You're welcome. I am afraid of dying, but after a certain death, I'm not so sure I am afraid of it. It's made me realize what you are saying now: You will one day be with those people again. You will one day see those people again. It is a beautiful place. Why be afraid? I guess it's the loss part. I want to always be close to the people I am close to and things I am close to.

I am afraid of that.
peytonsrecords on July 22nd, 2009 04:08 am (UTC)
Love you too, by the way. I never say it. I don't say it enough. I should say it. I shouldn't disappear. ♥
Allee: Seth hugs Joellady_lyca on July 25th, 2009 04:40 pm (UTC)
It's okay. Sometimes you need to just disappear for awhile, I totally get that, and have done it myself more than once.

As long as I know some way to contact you, it's all good. :)

♥♥♥♥

peytonsrecords on July 31st, 2009 02:33 am (UTC)
Well...you've got my LiveJournal for now, but I change them too much, lol. I don't have a cell phone anymore, but once I get one, I'll private message you the number so that we have a phone number to keep in touch by :)
(Anonymous) on July 25th, 2009 08:20 am (UTC)
from susan
I didn't cry, either, until the funeral. That's when it seems real to me, I think, or maybe when it hits me how much this will affect people.

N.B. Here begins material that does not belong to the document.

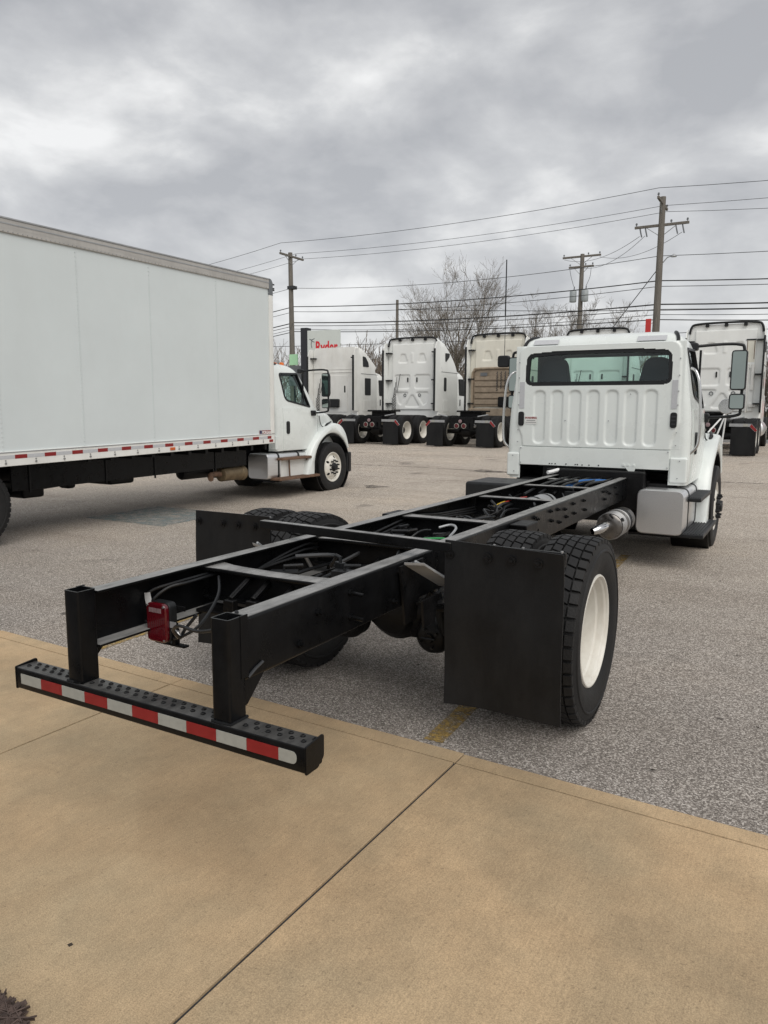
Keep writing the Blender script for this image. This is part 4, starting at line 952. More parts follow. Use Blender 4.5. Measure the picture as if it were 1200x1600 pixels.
# ------------------------------------------------------------------ the white box truck on the left
BX, BY = -7.78, 11.25
bt = tag(empty('box_truck', (BX, BY, 0)), 'white box truck with tall plain cargo body, side-on at the left', 'truck')
SKIP = ('mud_flap', 'flap', 'whip')
KEEP = {'cab', 'door', 'fender', 'mirror_arm', 'mirror', 'convex_mirror', 'wheel', 'step', 'hood', 'front_bumper', 'engine', 'front_axle'}
for ch in list(ct.children):
    if ch.name.split('.')[0] in KEEP and not (ch.name.startswith('wheel') and ch.location.y < -2):
        c = tree_copy(ch, bt)
        if c.name.startswith('step'):                       # rusted steps on this truck
            c.data = c.data.copy(); c.data.materials[0] = MATS['rusty_steel']
            for d in c.children: d.data = d.data.copy(); d.data.materials[0] = MATS['rusty_steel']
for ch in list(bt.children):
    if ch.name.startswith('cab'):
        for d in list(ch.children):
            if d.name.split('.')[0] in ('warning_label', 'reflective_strip', 'roof_reflector'):
                for e_ in list(d.children): bpy.data.objects.remove(e_)
                bpy.data.objects.remove(d)
for x in (-.45, -.15, .15, .45, .62): obj('roof_lamp', MB().lathe([(2.60, .05), (2.65, .045), (2.665, .03), (2.668, 0)], 'z', (x, -1.02, 0), n=12), 'amber_lens', [c for c in bt.children if c.name.startswith('cab')][0])
def yb(y): return y-BY
y0b, y1b = 1.15, 9.14
def zl(y): return 1.005+.018*(y-3.7)                         # the body sits a little nose-up
def zh(y): return 4.005+.008*(y-3.9)
xo, xi = 1.28, -1.28
mb = MB(); mb.v = [(x, yb(y), z) for y in (y0b, y1b) for (x, z) in ((xi, zl(y)+.02), (xo-.03, zl(y)+.02), (xo-.03, zh(y)-.03), (xi, zh(y)-.03))]
mb.f = [(0, 1, 2, 3), (7, 6, 5, 4), (0, 4, 5, 1), (1, 5, 6, 2), (2, 6, 7, 3), (3, 7, 4, 0)]
body = obj('cargo_body', mb, 'frp_panel', bt, bevel=.02)
seams = [y0b, 2.55, 3.75, 4.95, 6.22, 7.66, y1b-.10]
for i in range(len(seams)-1):
    a_, b_ = seams[i]+.0004, seams[i+1]-.0004; mb = MB(); n_ = 10
    rings = []
    for j in range(n_+1):
        z_t = j/n_
        for k in range(n_+1):
            y = a_+(b_-a_)*k/n_; z = zl(y)+.18+(zh(y)-.16-zl(y)-.18)*z_t; u = k/n_
            bul = .002*math.sin(math.pi*u)*math.sin(math.pi*z_t)+.004*noise.noise(Vector((y*1.3, z*1.3, 5)))
            mb.v.append((xo-.012+bul*(0 if k in (0, n_) else 1), yb(y), z))
    for j in range(n_):
        for k in range(n_): q = j*(n_+1)+k; mb.f.append((q, q+1, q+n_+2, q+n_+1))
    sp_ = obj('side_panel', mb, 'frp_panel', bt, ang=60)
    rv = MB()
    for j in range(46):
        y = b_-.02; z = zl(y)+.2+(zh(y)-.42-zl(y))*j/45; rv.tube([(xo-.016, yb(y), z), (xo-.004, yb(y), z)], .008, 6)
    obj('rivet', rv, 'frp_panel', sp_)
def strip(name, x0, x1, za, zb, ya, yb_, mt, par, bev=.004):
    mb = MB(); mb.v = [(x, yb(y), z) for y in (ya, yb_) for (x, z) in ((x0, za(y)), (x1, za(y)), (x1, zb(y)), (x0, zb(y)))]
    mb.f = [(0, 1, 2, 3), (7, 6, 5, 4), (0, 4, 5, 1), (1, 5, 6, 2), (2, 6, 7, 3), (3, 7, 4, 0)]
    return obj(name, mb, mt, par, bevel=bev)
tr = strip('top_rail', xo-.05, xo+.012, lambda y: zh(y)-.165, lambda y: zh(y)+.005, y0b, y1b-.11, 'alu_rail', bt, .012)
strip('roof_lip', xo-.06, xo+.02, lambda y: zh(y)+.0, lambda y: zh(y)+.022, y0b, y1b-.11, 'galv_grey', tr)
strip('rail_groove', xo+.012, xo+.017, lambda y: zh(y)-.06, lambda y: zh(y)-.045, y0b, y1b-.11, 'galv_grey', tr, 0)
rv = MB()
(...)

And, yeah, in the way that friends do, I love you too. I am very grateful that I know you and have you in my life, just as I am grateful to have shared what short time we had with Elisa.
Allee: Seth hugs Joellady_lyca on July 25th, 2009 04:38 pm (UTC)
Re: from susan
The funeral was a lot harder than I thought it would be, emtion wise I mean. But it was a lovely service.

So glad I have you as a friend! Love you too!